Thursday 22 November 2012

KPMG's Solvency II Readiness Survey for CEE - the flaw in EIOPA's plan?

So KPMG released this little gem in the same time period as Solvency II preparedness became something of a moot point!

Drawing in responses from 84 people, with around three-quarters EU-based and 70% under £100m in GWP, the questions were posed in Q2 2012, so with Omnibus II missing the last plenary before summer holidays, the writing was already on the wall - despite that, KPMG reckon most respondees would have been working to a 2014 go-live date. It expands on their 2010 work in this area, where 44% or respondents hadn't got started on their Solvency II projects, so progress on that front would be considered a good start!
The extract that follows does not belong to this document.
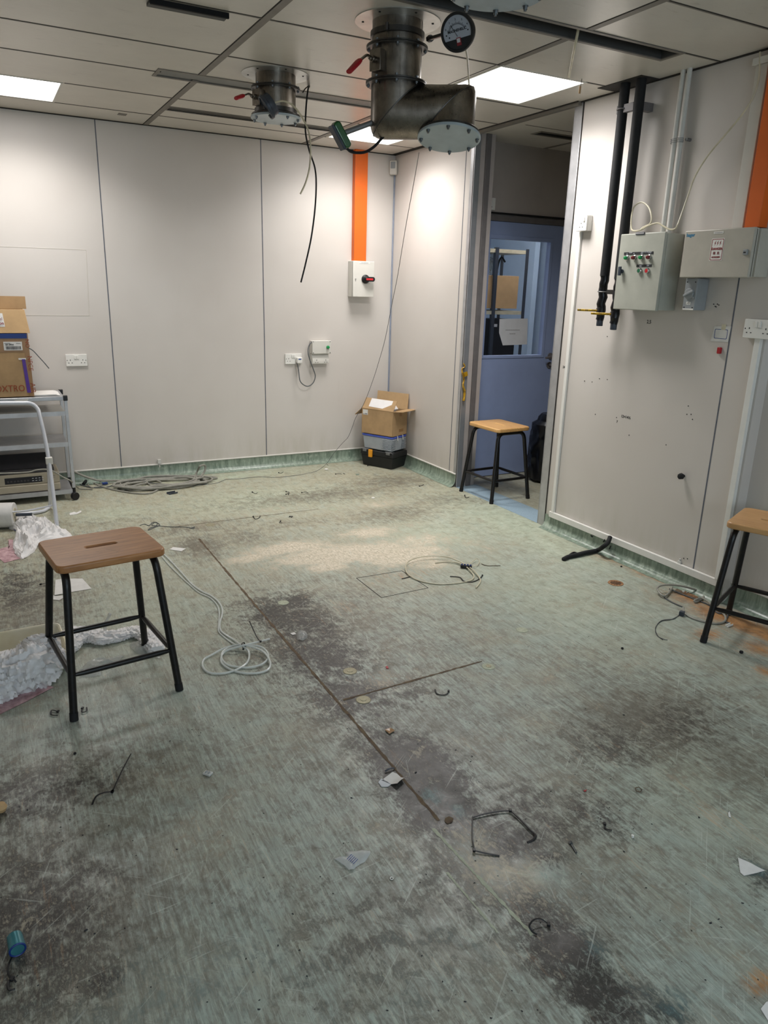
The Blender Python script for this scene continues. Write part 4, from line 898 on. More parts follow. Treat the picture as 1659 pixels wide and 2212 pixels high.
# grey control panel with lamps
PD = .14; y0, y1, z0, z1 = -2.815, -3.118, 1.431, 1.815
t = thing('control_panel', (0, (y0+y1)/2, z0), 'grey control panel with green and red lamps and buttons on the right wall', 'control panel')
sf = F((0, y0, z0), (0, -1, 0), (0, 0, 1), (-1, 0, 0)); W_, H_ = y0-y1, z1-z0
mb = MB(); mb.box((0.004, .004, .001), (W_-.004, H_-.004, PD-.022), sf); mb.build('cabinet_body', 'greybox', t, bevel=.003)
mb = MB(); mb.box((.008, .008, PD-.022), (W_-.008, H_-.008, PD-.017), sf); mb.build('door_gasket', 'rubber', t)
mb = MB(); mb.box((0, 0, PD-.017), (W_, H_, PD), sf); mb.build('cabinet_door', 'greybox', t, bevel=.004)
def onp(px, py, d=PD): q = sw(px, py, -d); return (y0-q.y, q.z-z0)
def plate(px0, py0, px1, py1, name, m, parent, lines=()):
    a = onp(px0, py0); b = onp(px1, py1); mb = MB(); mb.box((a[0], min(a[1], b[1]), PD), (b[0], max(a[1], b[1]), PD+.0015), sf); o = mb.build(name, m, parent)
    for s, px, py, sz in lines:
        c = onp(px, py); text(s, F(sf(c[0], c[1], PD+.0015), sf.u, sf.v, sf.n), sz, 'notice', o, 'label_lettering', sx=.9)
plate(1348, 551, 1412, 543, 'name_strip', 'ink', t, [('PUMP', 1363, 546, .009), ('ON', 1355, 549, .007), ('OFF', 1370, 548, .007), ('SUPPLY RETURN VALVE', 1397, 544.5, .0075), ('OPEN', 1387, 547.5, .007), ('CLOSE', 1404, 546.5, .007)])
plate(1375, 577, 1408, 571, 'name_strip', 'ink', t, [('ON', 1384, 575, .01), ('OFF', 1400, 574, .01)])
a = onp(1374, 505); b = onp(1393, 503); mb = MB(); mb.box((a[0], a[1]-.006, PD), (b[0], a[1]+.007, PD+.003), sf, 1); mb.box((a[0]+.002, a[1]-.002, PD+.003), (b[0]-.002, a[1]+.005, PD+.004), sf); mb.build('nameplate', ['alu', 'gauge_case'], t)
for px, py, m in ((1353, 557.5, 'green_lamp'), (1369, 557, 'red_lamp'), (1384.5, 556.5, 'green_lamp'), (1401, 556, 'red_lamp')):
    c = onp(px, py); fr = F(sf(c[0]+.008, c[1], PD), sf.u, sf.v, sf.n); mb = MB(); mb.lathe([(.0135, 0), (.0135, .006), (.0105, .008), (.0105, .01), (.0, .01)], fr, 24); o = mb.build('pilot_lamp', 'chrome', t)
    mb = MB(); mb.lathe([(.009, .01), (.009, .019), (.006, .0235), (0, .0245)], fr, 24); mb.build('lamp_lens', m, o)
for px, py, m in ((1381, 585, 'green_btn'), (1397.5, 585, 'red_btn')):
    c = onp(px, py); fr = F(sf(c[0]+.006, c[1], PD), sf.u, sf.v, sf.n); mb = MB(); mb.lathe([(.0145, 0), (.0145, .007), (.012, .012), (.0105, .012), (.0105, .009), (0, .009)], fr, 24); o = mb.build('push_button', 'chrome', t)
    mb = MB(); mb.lathe([(.0098, .009), (.0098, .0115), (0, .0125)], fr, 24); mb.build('button_cap', m, o)
c = onp(1342, 586); mb = MB(); mb.cyl(sf(c[0]+.008, c[1], PD), sf(c[0]+.008, c[1], PD+.012), .011, n=16); mb.box((c[0]-.002, c[1]-.022, PD+.012), (c[0]+.014, c[1]+.024, PD+.024), sf); mb.build('door_latch', 'gauge_case', t, bevel=.002)
# warm grey distribution cabinet
BD = .12; y0, y1, z0, z1 = -3.222, -3.612, 1.597, 1.813
t = thing('distribution_cabinet', (0, (y0+y1)/2, z0), 'warm grey electrical cabinet with a red DANGER sticker', 'electrical cabinet')
sf = F((0, y0, z0), (0, -1, 0), (0, 0, 1), (-1, 0, 0)); W_, H_ = y0-y1, z1-z0; PD = BD
mb = MB(); mb.box((.006, .004, .001), (W_+.006, H_-.004, BD-.03), sf); mb.box((.002, .002, BD-.03), (W_-.004, H_-.002, BD-.022), sf); mb.build('cabinet_body', 'dbbox', t, bevel=.003)
mb = MB(); mb.box((.006, .006, BD-.022), (W_-.008, H_-.006, BD-.017), sf); mb.build('door_gasket', 'rubber', t)
mb = MB(); mb.box((0, 0, BD-.017), (W_-.004, H_, BD), sf); mb.build('cabinet_door', 'dbbox', t, bevel=.004)
c = onp(1486, 507.5); text('hager', F(sf(c[0], c[1], PD), sf.u, sf.v, sf.n), .022, 'logo_blue', t, 'cabinet_lettering', bold=.0006)
a = onp(1536, 503); b = onp(1557, 500); mb = MB(); mb.box((a[0], a[1]-.004, PD), (b[0], a[1]+.006, PD+.001), sf); l = mb.build('label_strip', 'white', t); 
mb = MB(); mb.box((a[0]+.004, a[1]-.0005, PD+.001), (b[0]-.004, a[1]+.002, PD+.0014), sf); mb.build('printed_line', 'ink_grey', l)
a = onp(1528, 560); b = onp(1557, 517); cx, cy = (a[0]+b[0])/2, (a[1]+b[1])/2; w_, h_ = .071, .1
lf = F(sf(cx, cy, PD), sf.u, sf.v, sf.n); mb = MB(); mb.prism(rrect(w_, h_, .003), lf, 0, .0008); l = mb.build('danger_sticker', 'white', t)
mb = MB(); mb.frame(rrect(w_-.006, h_-.006, .005), rrect(w_-.011, h_-.011, .004), lf, .0008, .0013); mb.build('sticker_border', 'ink_red', l)
mb = MB()
for s in (-1, 0, 1):
    o = s*.014; z = .027
    mb.add([lf(o+a_, z+b_, .0014) for a_, b_ in ((.003, .012), (-.004, .001), (0, .001), (-.004, -.011), (.005, .003), (.001, .003), (.005, .012))], [(0, 1, 2, 5, 6), (2, 3, 4, 5)])
mb.build('lightning_marks', 'ink_red', l)
text('DANGER', F(lf(0, .003, .001), lf.u, lf.v, lf.n), .0145, 'ink_red', l, 'sticker_lettering', bold=.0004)
text('險  危', F(lf(0, -.0165, .001), lf.u, lf.v, lf.n), .014, 'ink_red', l, 'sticker_lettering')
text('415V/330V', F(lf(0, -.034, .001), lf.u, lf.v, lf.n), .0105, 'ink_red', l, 'sticker_lettering', bold=.0003)
c = onp(1605, 544.5); mb = MB(); mb.box((c[0]-.011, c[1]-.012, PD), (c[0]+.011, c[1]+.012, PD+.008), sf); o = mb.build('door_lock', 'iso', t, bevel=.002)
mb = MB(); mb.box((c[0]-.007, c[1]-.004, PD+.008), (c[0]+.005, c[1]+.002, PD+.0085), sf); mb.build('lock_slot', 'ink', o)
# isolator switch under it
y0, y1, z0, z1, ID = -3.232, -3.306, 1.443, 1.595, .082
t = thing('isolator_switch', (0, (y0+y1)/2, z0), 'grey moulded isolator switch with a slanting lever below the DANGER cabinet', 'switch')
sf = F((0, y0, z0), (0, -1, 0), (0, 0, 1), (-1, 0, 0)); W_, H_ = y0-y1, z1-z0
mb = MB(); mb.box((0, 0, .001), (W_, H_, ID), sf); mb.build('switch_case', 'iso', t, bevel=.004)
mb = MB()
for a in (.012, W_-.012):
    for b in (.013, H_-.018): mb.cyl(sf(a, b, ID), sf(a, b, ID+.001), .0032, n=10)
mb.build('screws', 'ink', t)
fr = F(sf(W_*.45, H_*.52, ID), sf.u, sf.v, sf.n); mb = MB(); mb.lathe([(.027, 0), (.027, .006), (.0, .008)], fr, 28); dd = F(fr.o, sf.u*.9+sf.v*.42, None or (sf.v*.9-sf.u*.42), sf.n); mb.box((-.026, -.006, .004), (.034, .006, .018), dd); dd2 = F(fr.o, sf.u*.85-sf.v*.5, (sf.v*.85+sf.u*.5), sf.n); mb.box((-.01, -.005, .0), (.04, .005, .006), dd2)
mb.build('rotary_handle', 'iso', t, bevel=.003)
mb = MB(); mb.box((W_*.3, .026, ID), (W_*.65, .04, ID+.001), sf); l = mb.build('rating_label', 'white', t); mb = MB(); mb.tube([sf(W_*.475+a*.008, .033+b*.004, ID+.0012) for a, b in ((-1, -1), (-.7, .6), (0, 1), (.9, .8), (1, -.6), (.3, -1), (-.3, -.2), (.4, .3))], .0007, 5); mb.build('label_symbol', 'ink', l)
mb = MB(); mb.box((.004, .001, ID), (W_-.004, .008, ID+.001), sf); mb.build('label_strip', 'white', t)
# cream tubing on top of the control panel
cable('cream_tubing', [sw(1393, 492, -.1), sw(1380, 498, -.12), sw(1365, 496, -.12), sw(1364, 470, -.1), sw(1370, 447, -.08), sw(1385, 437, -.07), sw(1400, 446, -.07), sw(1407, 465, -.08), sw(1405, 482, -.09), sw(1388, 492, -.1), sw(1385, 497, -.11), sw(1400, 488, -.1), sw(1420, 482, -.1), sw(1432, 488, -.1), sw(1445, 495, -.1), sw(1457, 495, -.1), sw(1464, 485, -.1), sw(1475, 455, -.07), sw(1488, 418, -.05), sw(1502, 380, -.05), sw(1530, 335, -.05), sw(1572, 285, -.05), sw(1605, 245, -.05), sw(1628, 208, -.045), sw(1640, 165, -.04), sw(1642, 112, -.036)], .0042, 'cream', 'cream plastic tubing looping on the control panel and rising to the right', 'tube')
# card, red clip, wall stud, clip, marks
a = [sw(*q) for q in ((1544, 705), (1580, 705), (1573, 739), (1535, 737))]; lf = F((0, 0, 0), (0, -1, 0), (0, 0, 1), (-1, 0, 0)); P = [(-q.y, q.z) for q in a]
cx = sum(q[0] for q in P)/4; cz = sum(q[1] for q in P)/4; fr = F((0, -cx, cz), (0, -1, 0), (0, 0, 1), (-1, 0, 0)); t = thing('blank_card', fr(0, -.03), 'small white card with a blue rounded border taped to the right wall', 'card')
mb = MB(); mb.prism([(q[0]-cx, q[1]-cz) for q in P][::-1], fr, .001, .002); mb.build('card', 'paper', t)
mb = MB(); mb.frame(rrect(.074, .046, .006), rrect(.069, .041, .005), fr, .002, .0025); mb.build('blue_border', 'ink_blue', t)
mb = MB(); mb.box((-.002, .02, .002), (.022, .047, .0026), fr); mb.build('adhesive_tape', 'cream', t)
q = sw(1555, 757); mb = MB(); mb.prism(rrect(.017, .032, .004), SWF(q.y, q.z), .001, .012); mb.prism(rrect(.01, .03, .003), SWF(q.y-.008, q.z), .001, .018); single(mb, 'red_clip', 'red', 'small red plastic clip on the right wall below the white card', 'clip', bevel=.002)
q = sw(1478, 1028); mb = MB(); mb.cyl((-.001, q.y, q.z), (-.018, q.y, q.z), .007); mb.lathe([(.012, .014), (.017, .018), (.016, .034), (.01, .037), (0, .037)], SWF(q.y, q.z), 7); single(mb, 'wall_stud', 'rubber', 'black knobbly stud sticking out low on the right wall', 'stud')
q = sw(1469, 1214, -.002); mb = MB(); mb.box((-.01, -.012, .0), (.01, .008, .012), SWF(q.y, q.z)); mb.cyl((-.006, q.y, q.z+.008), (-.006, q.y, q.z+.02), .005, n=8); single(mb, 'cable_clip', 'conduit', 'small white cable clip above the right wall trunking', 'clip', bevel=.002)
q = sw(1529, 1250, -.0205); fr = F(q, (0, -1, 0), (0, 0, 1), (-1, 0, 0)); text('MK', fr, .014, 'ink_red', None, 'trunking_mark') if False else None
for s, px, py, sz, l in (('2.5', 1402, 695.5, .026, 'handwritten 2.5 on the right wall below the control panel'), ('24', 1218, 793, .02, 'tiny handwritten figures on the wall beside the white vertical trunking'), ('12×14½', 1352, 901, .022, 'small handwritten size note halfway down the right wall'), ('7', 1333, 911, .018, 'single handwritten stroke left of the size note on the right wall')):
    q = sw(px, py); t = thing('handwritten_mark', (0, q.y, q.z-.01), l, 'handwriting'); text(s, SWF(q.y, q.z), sz, 'ink', t, 'ink_strokes', bold=.0004)
mb = MB()
for px, py in ((1263, 823), (1279, 825), (1295, 818), (1312, 820), (1286, 895), (1359, 940), (1439, 961), (1487, 877), (1484, 895), (1493, 895), (1496, 906), (1550, 657), (1547, 663), (1553, 659), (1332, 902), (1312, 727), (1542, 657), (1545, 662), (1477, 1206), (1485, 1207)):
    q = sw(px, py); mb.cyl((-.0015, q.y, q.z), (.0, q.y, q.z), .003, n=8)
tag(mb.build('screw_holes', 'ink'), 'scattered small dark screw holes over the right wall', 'hole', kind='stuff')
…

I gleaned the following from it;
  • 31% not expecting to be "Solvency II compliant" before 2014 - one problem that's gone away then!
  • Almost half do not have a risk management function in line with the Directive, with smaller companies the main culprits
  • Only 19% (down from 40% in 2010) will be using IM or PIM for SCR calculation. Attributed to the realities of building them as well as Groups rethinking their IMAP strategies over the last few years.
  • 62% of companies not even planning an ORSA dry run until 2013 at the earliest, with 14% not planning for one at all as it stands.
  • Only 14% electing to use more than 3 years as their "business planning period" for ORSA - two thirds settling for 3 years - supports the anecdotal trend of 3-5 years as par for the course
  • 20% reported that their internal models allow for multiple year calculations to project for the ORSA - not sure if that is stochastic or deterministic though, didn't think any of the kernel technologies out there could do multi-year projections
  • Half of companies have 50% or less of the data required to populate their QRTs
  • Extraordinary perceptions on staffing requirements for both project and BAU, which even KPMG are drawn into calling "excessively pessimistic and indeed unrealistic" - it may be led in some respects by subsidiaries using shared Group services, but is still shocking in its naivety.
  • Three quarters would like "more interpretation" from their regulator on Level 1 and 2 texts - not sure what there is to "interpret", so maybe its the Pillar 2 and 3 elements that they are struggling with (the other stats here would certainly lend weight to that).
  • More than half of model applicants strugglinbg with Validation, highlights assumption setting and expert judgement as problem areas (no surprises there)
  • 70% looking to define "new roles and responsibilities" around Data Governance - as referenced in my earlier post, not convinced that will end happily. Over a quarter don't plan to compile their data dictionaries until mid-2013.
  • Only a third looking to do full SCR calculations quarterly, and over 50% look like they will struggle to generate the SCR calculation faster than 8 weeks.
  • 20% have a dedicated Solvency II team - explaining a lot of the shortfalls in preparedness relative to Western Europe, but given the delays and uncertainty, a financially astute move.
What should worry EIOPA is the results around control function preparedness, or lack of it. If Sr Bernadino thinks that the low hanging fruit of Pillar 2 is ripe for picking before 2016, a quick review of those stats would suggest that a decent number of the 27 countries are in no such state.